June Blog

Father’s Day is Coming

Welcome to The Widows Project. I'm Mary Beth and I'm Linda and we are the Co directors of The Widows Project.

Mary Beth: We're here today to talk to you about preparing for holidays, since Father's Day is just around the corner. Holidays, in general, can be challenging, but Linda, I think your family has been really good at handling holidays and planning ahead.

Linda: We like to get together. We like to get together and eat and just talk, maybe go for a walk. For us, it's just important to be with each other. 

Mary Beth: Yes, I agree. And planning ahead is important, as well, because if you don't plan ahead for a holiday, you can get a grief ambush and get sabotaged by grief. And we only get to practice holidays once a year. They're not daily. So it's good to remember holidays from the past and prepare for holidays in the future 

Linda: Father's Day is not like Christmas. We do a lot of getting ready for Christmas, but Father’s Day is different.

Mary Beth: Yes. It is different in that we're not only considering our own grief and loss, but the father of our children is no longer here. So we are experiencing our own loss, plus we're watching our children deal with their own loss. 

So what are some of the ways that you have prepared for Father's Day and celebrated Father’s Day?

Linda: Well usually it starts with, “What are you doing on Father's Day? What time can you come over?” 

Decide who you want to spend the day with. It doesn't have to be family, if you don't have family locally. You can spend your time with someone else who you like to spend time with, preferably someone who did know your husband so that you can reminisce.

Mary Beth: Absolutely. And please remember to say their name and to talk about them. Our family’s first Father's Day was challenging because Bob passed away the Thursday before Father's Day.  I thought I wasn't even going to go to church that day because I knew I couldn't bear to be in the church where we had attended every week without him on Father's Day. 

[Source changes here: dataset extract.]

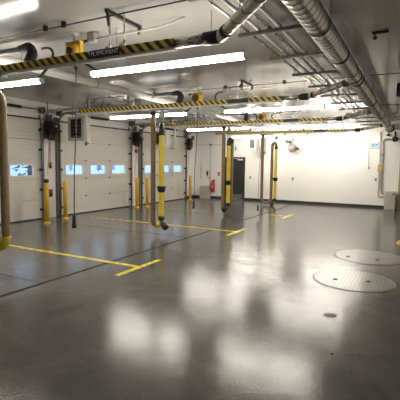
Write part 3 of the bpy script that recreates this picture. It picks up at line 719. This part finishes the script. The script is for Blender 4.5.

Providentially, a friend of ours, Pastor Mark Ost, was speaking at another church that day. At 11:30 the night before, the Lord put me on his heart, so he texted me and asked if I would consider coming to Park Ridge Community Church where was going to preach. So my sister, my two kids, and I went there. 

Pastor Mark and and Pastor Brad Sebranke, the pastor at Park Ridge, just really took care of us, embraced us, and helped us through that first Father’s Day. Then afterward, we got together with the rest of our family and were able to reminisce about Bob.

Bob was a brilliant musician and an intellect. He was also hilarious! So we talked about some quirky, funny Bob Woll stories. That was really delightful, but the important thing was just to be together. 

So, as you are thinking about Father's Day coming up and you have recently lost the father in your family, please do plan ahead. Please get together with someone. Remember them from Father's Days in the past. 

But also recognize that you are a human. You will have feelings, no matter how much you plan and no matter with whom you get together. Those feelings are going to come up and it's OK! 

Remember that Jesus came to first of all preach the Good News to the poor, but secondly to bind up the broken hearted. He's not going to come to do something that can't be accomplished! He will accomplish His mission of binding up our broken hearts–if we bring them to Him. 

So, may I say, “Happy Father's Day” and God bless you! We love you!